Metro Weekly

Oklahoma GOP senator charged with soliciting sex from 17-year-old boy

Oklahoma Senate moves to censure lawmaker, and "reserves the right" to remove him from office

Shortey – Photo: Cleveland County Sheriff’s Office, via The Associated Press.

Oklahoma state officials are calling on a Republican state senator to resign after he was charged with three felonies for offering money to a 17-year-old boy in exchange for sex.

Sen.

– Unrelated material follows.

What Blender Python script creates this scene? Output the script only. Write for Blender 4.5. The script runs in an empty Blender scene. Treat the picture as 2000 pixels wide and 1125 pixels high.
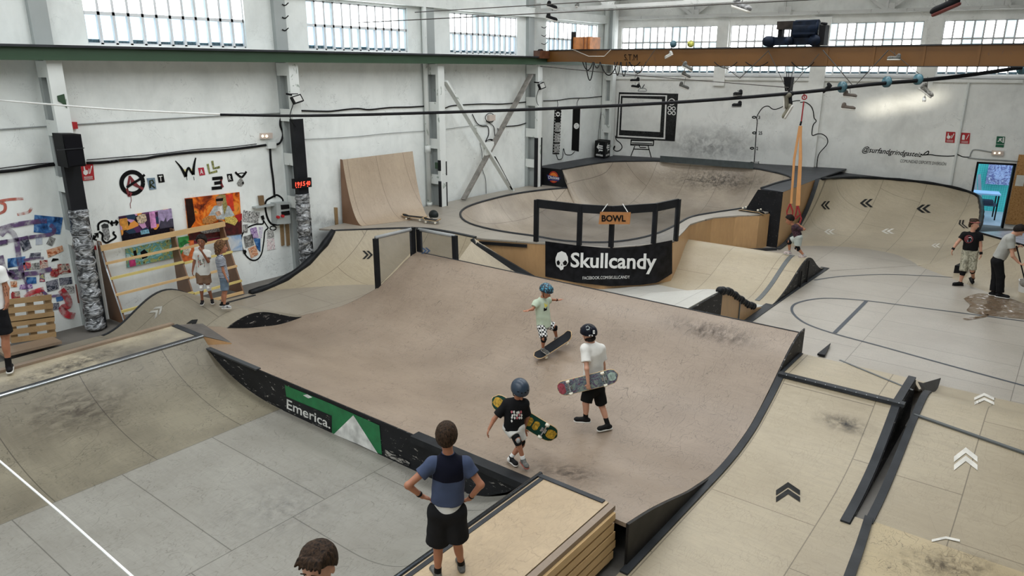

Ralph Shortey (R-Oklahoma City) has been charged with soliciting the prostitution of a minor, transportation for the purposes of prostitution, and prostitution within 1,000 feet of a church. Police say Shortey and the teen met through an online personal ad about a year ago and had been texting ever since.

According to The Washington Post, the teen’s father tipped police off about a planned liaison between the two on March 9, which was detailed in a graphic conversation about having sex and smoking marijuana on the teen’s Kindle tablet. The father told police the boy has previously solicited sex through Craigslist and has a history of drug abuse. Police then followed Shortey and the 17-year-old to a Super 8 motel in Moore, Okla., where they were found smoking marijuana. 

In response, Gov. Mary Fallin, Lt. Gov. Todd Lamb, and Senate President Pro Tem Mike Schulz, all Republicans, have called on Shortey to resign. Fallin said the accusations against Shortey “do not reflect the character and decorum that we expect of an elected official,” according to The Oklahoman.

On Wednesday, the Oklahoma Senate voted unanimously to sanction Shortey for “disorderly behavior.” Under the terms of the punishment, Shortey has been banned from his Capitol office, has had his name removed from legislation he sponsored, and will not be allowed to hold leadership positions for the foreseeable future.

“The Oklahoma Senate has full faith that the judicial system will play out appropriately and bring this matter to a lawful conclusion,” Schulz said of the upper chamber’s decision to sanction Shortey. “This resolution reserves the right of the Oklahoma Senate to pursue further action if more facts come to light.”

The Senate may yet choose to forcibly remove Shortey from office if he doesn’t resign. Expulsion would require the votes of two-thirds, or 32, of the state’s 48 state senators.

Shortey, a former supporter of President Donald Trump, turned himself in on Thursday to law enforcement officials. He was subsequently released from the Cleveland County Jail on a $100,000 bond. No court date has been set for a preliminary hearing.

Shortey declined to comment upon his release from prison, promising only that he would have a statement at a later time.